Currah was influential in starting the Concrete Pumping Association of Canada (CPAC) and has served as vice-president or president of the association for the past seven years. He says of CPAC, “All indications are that our industry needs a cohesive voice that addresses the needs and requirements of the Canadian concrete pumper. There is strength in numbers, and with more members we will have a stronger industry capable of making informed industry choices.”

The company has separate placing booms in all three provinces that they serve. They are the only company in Canada with concrete pumps and ready-mix equipment mounted with railway gear allowing them to supply concrete and pumps for remote railway construction jobs.
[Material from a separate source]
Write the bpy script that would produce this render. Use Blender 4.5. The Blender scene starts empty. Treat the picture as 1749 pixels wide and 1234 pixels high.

Noremac has mirrored Currah’s CPAC leadership by providing a pumping service that has produced the tallest high-rise in Edmonton to date and covers the largest geographic region of any Canadian concrete pumping contractor, completing projects from Ontario to BC. In addition, Noremac has the largest fleet of Schwing concrete pumps in this geographic area. “Schwing covers the customer with the best equipment, solid parts and service. Residual value of the equipment is high and Schwing helps me by accepting trade-ins or finding buyers for my used equipment,” Currah says. The company is due to start pumping in January on the largest infrastructure project in Edmonton, TransEd Valleyline LRT. “When we interviewed for the pumping contract on the LRT, the director of concrete operations specifically asked ‘What manufacturer do you purchase your equipment from?’,” Currah recalls, “We said ‘Schwing’, and that was the answer they wanted to hear.”